Does difficulty of winning this Race makes that trip to victory lane all that much more special?

INDIANAPOLIS — Nearly 800 people in the human existence have ever raced in the Indianapolis 500. Out of those near 800, only 73 of them have won it. It’s an exclusive club to be an Indy 500 winner. Not many people living can say that they’ve done it. That’s also why we’ve seen over the years the emotion that comes out of an Indianapolis 500 champion. I mean, it’s the only race on the NTT IndyCar Series schedule that labels the race winner as a “champion.”

It’s not just that the win that’s special. Don’t get me wrong, crossing the yard of bricks is enough to make a grown man weep of happy tears of joy. But, it’s also everything after it too. You’re forever lauded in racing lore when you get to cross the famed yard of bricks first. But, it’s also to what happens during the course of 500 miles to what makes winning here so damn special too.

In order to win Indy, you have to be damn near perfect. Literally. There’s no margin for error here. From on track, to pit road, to everything in between, you can’t slip up or a win will become out of reach in an instant.

Especially now. The field is just so deep, so talented. To beat drivers like this, you have to be perfect.

“It’s a package” said defending Indy 500 champion Simon Pagenaud. “Obviously, it’s not just the race car. You have to have luck that day. The stars have to align for you. You need to bring your A game. The entire crew, the strategist, everyone has to make the perfect execution.

“At the end of the day, you also have to have the right package that year on your car. Setup, engine, everything. It’s obviously to me, with the 24 Hours of LeMans, the toughest race of the year to win. There’s so many factors to get right, especially the outside factors beyond your control and you do need the outside factors need to go your way.”

It’s eerie that the guy that he beat in 2019 in Alexander Rossi, echoed the same thing as Pagenaud about an hour earlier in the day.

“Yeah everything has to go right,” said last year’s runner-up but also the 2016 champion in Rossi. “Who would have thought that the strategy that we defaulted to after pit stop problems in ’16 would have been the one to have won the race. There’s no predicting it.

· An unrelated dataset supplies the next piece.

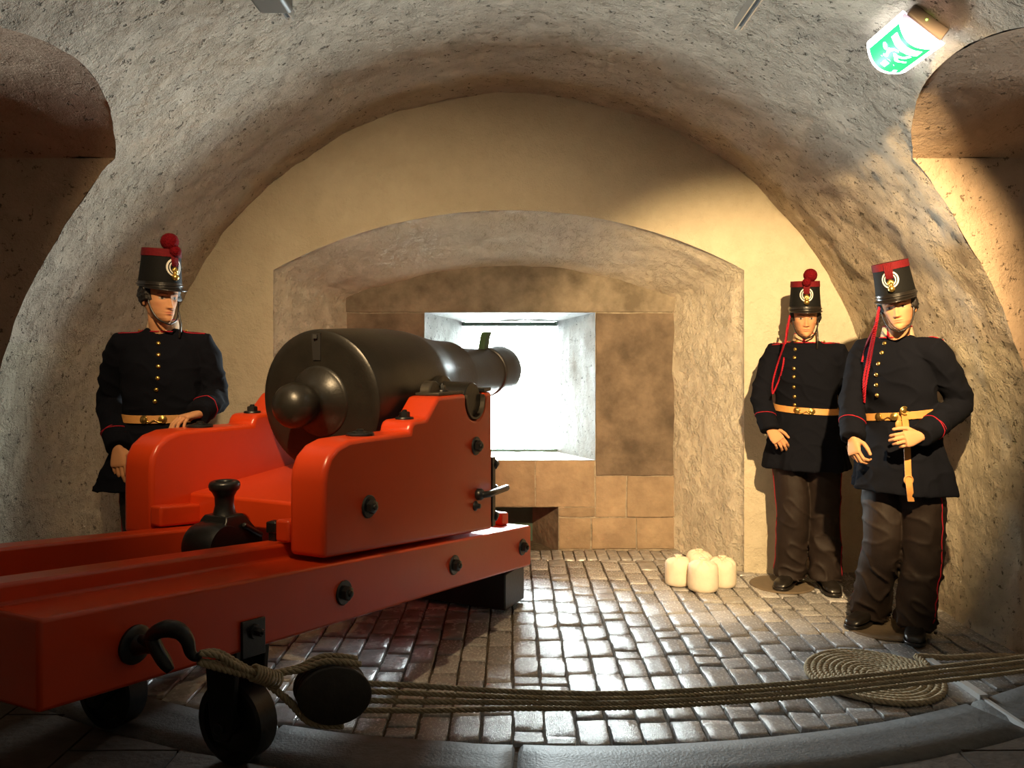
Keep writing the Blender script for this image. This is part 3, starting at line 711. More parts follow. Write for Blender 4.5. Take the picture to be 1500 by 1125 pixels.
# ------------------------------------------------------------------ tackle, ropes, coil, powder bags
def rope(m, path, r=.010, pitch=.055, strands=3, seg=6, n=5):
    """laid rope: three strands winding round the path"""
    path = [Vector(p) for p in path]; L = [0]
    for a, b in zip(path, path[1:]): L.append(L[-1] + (b-a).length)
    N = max(4, int(L[-1]/pitch*seg)); pts = []; k = 0
    for i in range(N+1):
        d = L[-1]*i/N
        while k < len(L)-2 and L[k+1] < d: k += 1
        t = (d-L[k])/max(1e-9, L[k+1]-L[k]); pts.append(path[k].lerp(path[k+1], t))
    fr = []; ref = Vector((0,0,1))
    for i, p in enumerate(pts):
        t = (pts[min(i+1,N)]-pts[max(i-1,0)]).normalized(); a = ref - t*ref.dot(t)
        if a.length < 1e-4: a = t.orthogonal()
        a.normalize(); ref = a; fr.append((a, t.cross(a)))
    for q in range(strands):
        sp = [p + (a*math.cos(2*PI*(i/seg + q/strands)) + b*math.sin(2*PI*(i/seg + q/strands)))*r*.52 for i, (p, (a, b)) in enumerate(zip(pts, fr))]
        m.tube(sp, r*.56, n)
BLK = at(487, 1012, 2.42)
tk = thing('tackle_block', 'dark oval wooden pulley block on rope strop, hooked to the red platform', 'pulley block', BLK)
bx = (at(540,1016,2.46) - at(432,1008,2.37)).normalized(); bz = (Vector((0,0,1)) - bx*bx.z).normalized(); by = bz.cross(bx)
def BP(a, b, c): return BLK + bx*a + by*b + bz*c
for b in (-.036, -.012, .012, .036):           # four shells (cheeks) of the block
    m = MB(); rr = []
    sc = 1 if abs(b) > .02 else .97
    m.loft([[BP(math.cos(th)*.112*sc*q, b+d, math.sin(th)*.086*sc*q) for th in [2*PI*i/32 for i in range(32)]] for d, q in ((-.009,.93),(-.005,1),(.005,1),(.009,.93))])
    build('block_cheek', m, M_WOOD, parent=tk, smooth=False, bevel=.003)
m = MB(); m.lathe([(-.043,.012),(.043,.012)], BP(.02,0,0), by, 14); m.lathe([(-.03,.05),(.03,.05)], BP(.02,0,0), by, 24); build('sheave', m, M_IRON, parent=tk)
m = MB()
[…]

“There’s 33 cars that have a full and equal part to win this thing on Sunday. Pit stops are going to be, I mean each year there’s a little bit more of a track position race over years past because the competition gets better and it gets hotter, that sort of thing.”

500 miles. Four turns per lap. 800 turns all day. The amount of precision, perfection and concentration is what makes that cold drink of milk after 3+ hours of a mentally taxing race so damn worth it.

But, once you win it, it’s something that you don’t ever want to give back either.

“I don’t want anyone to take it from me,” Pagenaud said.

Rossi has always felt the same. He knows that people questioned his love for the race following his 2016 win. It wasn’t that he didn’t love to win, he just didn’t know what to expect. That’s why he says you see even more emotion pouring out of series veterans that have never experienced a win here despite several tries. But, that emotion a second time, it would come out for Rossi.

“Everyone talks about like when Tony (Kanaan) won and Will (Power) won, they’ve been trying so long and that type of emotion came out and that is obviously a real thing,” Rossi said to me last year. “But, for the guys that have won and gotten a taste of it, you don’t know what you don’t know. Until you’ve won, you don’t realize how amazing it is. How special an event that this is to win. Every time that a year goes by and you know someone else will get to go do all that stuff that you get to go do, you just think ‘oh this sucks.’ So for sure it adds fuel to the fire every year that goes by.

When told about Rick Mears getting more and more emotional after each one of his win, Rossi said “oh for sure because you realize every year you come here, you realize how challenging it is to get it done. How all the pieces of the puzzle have to fall in place. Some are in your control and some aren’t. It’s a pretty magical part when it all happens.”

A prime example is finishing second to Pagenaud in 2019. Rossi notes that he thinks about that race more right now than his win in ’16 because of how close he was and how you can’t squander a race winning car here due to all the circumstances around it.

“To this day I still haven’t watched an Indy 500 from start to finish that I’ve competed in,” continued Rossi. “I mean, I still think about the 2019 finish more of the 2016 win because it’s more recent or maybe it’s because it sucks to finish second. It’s a horrible feeling especially when it’s a second place for when you know you got up there trying to do something wild.

“Like in 2016, if we finished second, that’s a total different emotion. To have a car to potentially win and you come up short is tough because it’s so hard around here that puts you in that position. It takes so many factors and elements that puts you up there to win the Indianapolis 500. You never know if you’re going to have it again. When you see that opportunity and it gets away from you, it’s hard to swallow.”

On May 29, another driver will go down in Indy lore. Only Helio Castroneves, Juan Pablo Montoya and Takuma Sato have won this thing more than once, but even if either of them, the emotion will be just as joyful as the others.